— start of Source excerpt —

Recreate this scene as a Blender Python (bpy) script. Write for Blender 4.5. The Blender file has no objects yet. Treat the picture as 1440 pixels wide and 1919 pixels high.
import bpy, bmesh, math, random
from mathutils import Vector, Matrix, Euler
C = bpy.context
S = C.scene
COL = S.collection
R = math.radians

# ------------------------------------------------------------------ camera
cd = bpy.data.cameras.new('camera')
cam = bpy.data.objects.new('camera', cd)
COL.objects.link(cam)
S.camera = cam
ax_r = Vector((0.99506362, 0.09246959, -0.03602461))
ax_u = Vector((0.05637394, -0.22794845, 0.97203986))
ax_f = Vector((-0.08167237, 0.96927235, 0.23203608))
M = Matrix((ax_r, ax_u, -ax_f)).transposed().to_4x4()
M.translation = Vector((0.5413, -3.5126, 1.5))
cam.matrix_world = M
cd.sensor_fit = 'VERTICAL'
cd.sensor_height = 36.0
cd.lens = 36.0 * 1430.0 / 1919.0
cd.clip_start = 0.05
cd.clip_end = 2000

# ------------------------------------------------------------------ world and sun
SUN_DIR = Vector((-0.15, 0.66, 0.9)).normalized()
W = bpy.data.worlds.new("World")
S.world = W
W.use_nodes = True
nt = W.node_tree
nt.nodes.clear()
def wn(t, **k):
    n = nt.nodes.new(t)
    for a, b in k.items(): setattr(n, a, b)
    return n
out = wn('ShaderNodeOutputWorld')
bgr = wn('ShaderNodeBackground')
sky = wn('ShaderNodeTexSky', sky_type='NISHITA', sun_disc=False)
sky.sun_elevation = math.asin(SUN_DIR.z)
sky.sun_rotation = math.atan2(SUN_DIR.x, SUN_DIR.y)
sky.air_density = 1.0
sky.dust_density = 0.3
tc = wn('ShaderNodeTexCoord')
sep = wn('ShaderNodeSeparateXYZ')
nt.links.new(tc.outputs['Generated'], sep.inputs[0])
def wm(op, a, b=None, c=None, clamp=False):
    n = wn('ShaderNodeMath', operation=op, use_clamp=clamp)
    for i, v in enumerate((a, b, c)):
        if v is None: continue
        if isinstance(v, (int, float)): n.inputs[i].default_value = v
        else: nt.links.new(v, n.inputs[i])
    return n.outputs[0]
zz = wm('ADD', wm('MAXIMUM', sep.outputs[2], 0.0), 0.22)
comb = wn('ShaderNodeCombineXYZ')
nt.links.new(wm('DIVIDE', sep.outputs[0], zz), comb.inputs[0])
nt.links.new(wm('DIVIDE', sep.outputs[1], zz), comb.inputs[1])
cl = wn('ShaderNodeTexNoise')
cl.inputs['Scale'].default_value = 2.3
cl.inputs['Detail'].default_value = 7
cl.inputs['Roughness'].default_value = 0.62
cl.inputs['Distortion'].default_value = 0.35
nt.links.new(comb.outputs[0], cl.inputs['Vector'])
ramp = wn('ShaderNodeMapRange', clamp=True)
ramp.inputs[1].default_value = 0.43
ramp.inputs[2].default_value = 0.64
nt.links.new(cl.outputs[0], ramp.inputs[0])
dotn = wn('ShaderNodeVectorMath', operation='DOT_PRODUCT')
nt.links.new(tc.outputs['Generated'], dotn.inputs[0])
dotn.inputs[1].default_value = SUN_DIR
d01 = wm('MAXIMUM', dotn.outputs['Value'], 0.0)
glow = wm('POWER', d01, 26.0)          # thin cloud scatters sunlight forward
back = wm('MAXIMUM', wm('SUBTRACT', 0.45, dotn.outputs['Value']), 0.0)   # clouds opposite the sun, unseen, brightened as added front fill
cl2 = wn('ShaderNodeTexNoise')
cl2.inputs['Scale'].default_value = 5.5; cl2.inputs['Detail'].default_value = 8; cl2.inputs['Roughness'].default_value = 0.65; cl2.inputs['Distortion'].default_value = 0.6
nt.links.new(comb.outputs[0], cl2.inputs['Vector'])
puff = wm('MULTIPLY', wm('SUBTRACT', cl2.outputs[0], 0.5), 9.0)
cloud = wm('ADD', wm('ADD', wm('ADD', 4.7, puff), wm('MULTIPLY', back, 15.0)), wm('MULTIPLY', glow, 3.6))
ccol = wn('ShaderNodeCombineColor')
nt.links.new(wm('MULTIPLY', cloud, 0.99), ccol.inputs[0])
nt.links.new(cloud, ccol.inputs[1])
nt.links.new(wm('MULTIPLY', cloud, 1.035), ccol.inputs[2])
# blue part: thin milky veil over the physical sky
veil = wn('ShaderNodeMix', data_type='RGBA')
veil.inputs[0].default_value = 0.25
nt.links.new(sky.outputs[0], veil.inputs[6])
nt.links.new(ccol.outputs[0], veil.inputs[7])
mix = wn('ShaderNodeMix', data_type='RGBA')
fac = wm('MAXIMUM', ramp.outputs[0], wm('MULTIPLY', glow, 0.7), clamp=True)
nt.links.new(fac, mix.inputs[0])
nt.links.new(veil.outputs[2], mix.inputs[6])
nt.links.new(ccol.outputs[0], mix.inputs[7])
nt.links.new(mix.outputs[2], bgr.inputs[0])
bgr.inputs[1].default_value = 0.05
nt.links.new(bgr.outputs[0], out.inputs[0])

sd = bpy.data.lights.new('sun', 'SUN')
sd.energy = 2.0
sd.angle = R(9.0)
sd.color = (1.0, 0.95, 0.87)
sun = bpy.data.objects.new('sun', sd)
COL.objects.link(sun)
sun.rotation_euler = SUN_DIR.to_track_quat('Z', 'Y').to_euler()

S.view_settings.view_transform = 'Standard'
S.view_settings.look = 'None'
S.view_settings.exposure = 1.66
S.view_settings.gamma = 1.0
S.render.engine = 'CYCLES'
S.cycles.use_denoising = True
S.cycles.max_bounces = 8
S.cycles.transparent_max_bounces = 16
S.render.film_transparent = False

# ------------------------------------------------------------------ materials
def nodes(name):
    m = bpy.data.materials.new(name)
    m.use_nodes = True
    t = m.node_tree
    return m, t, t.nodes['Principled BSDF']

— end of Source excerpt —

## Instructions for the task
Find every line that has "objects" in it, then return those lines.

## Result
Recreate this scene as a Blender Python (bpy) script. Write for Blender 4.5. The Blender file has no objects yet. Treat the picture as 1440 pixels wide and 1919 pixels high.
cam = bpy.data.objects.new('camera', cd)
COL.objects.link(cam)
sun = bpy.data.objects.new('sun', sd)
COL.objects.link(sun)